Dr. Anke Meier (Partnerin und Leiterin der Praxisgruppe Arbitration bei Noerr): “Die nächste Trump Administration wird für die deutsche Wirtschaft vermutlich einige unangenehme Wendungen bringen. Es sind ein steigender Protektionismus, Handelszölle und eine generell ungemütlichere Zusammenarbeit zu erwarten. Die großen Risikofelder für nicht-amerikanische Unternehmen, die im U.S. Markt tätig sind, bleiben aber unverändert: eine aggressive, klägerfreundliche Streitkultur vor Gericht mit hohem Haftungspotential. Hier ist jedoch nicht ausgeschlossen, dass sich das Mindset der Richter und Juries nochmal mehr gegen den nicht-amerikanischen Marktteilnehmer richten."
Matthias Amberg (Partner bei Rödl & Partner in Chicago): “Unter der Präsidentschaft von Donald Trump sind steuerliche Änderungen zu erwarten.
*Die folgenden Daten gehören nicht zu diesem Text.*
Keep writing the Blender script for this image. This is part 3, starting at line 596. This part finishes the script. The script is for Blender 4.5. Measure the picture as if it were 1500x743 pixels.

Die USA werden voraussichtlich den bestehenden Protektionismus intensivieren, was sich unter anderem in höheren Zöllen auf Importe ausdrücken könnte. Trump plant, die Zölle für Importe auf 10 bis 20 % und für chinesische Waren auf 60 % zu erhöhen. Gleichzeitig plant Trump, eine Deregulierung von Vorschriften für Unternehmen, und eine weitere Senkung der Unternehmenssteuer, zunächst von 21 % auf 20 % und eventuell auf bis zu 15 % für in den USA produzierende Unternehmen. Auch für natürliche Personen sind Steuererleichterungen vorgesehen, einschließlich der Reduzierung des Spitzensteuersatzes von 37 % auf 33 %. Insgesamt könnte dies ein positiveres Steuerklima schaffen, das sowohl Unternehmen als auch Einzelpersonen zugutekommt. Diese Veränderungen würden besonders vorteilhaft sein für Unternehmen, die in den USA ansässig sind, jedoch weniger für Unternehmen, die nur in die USA exportieren.”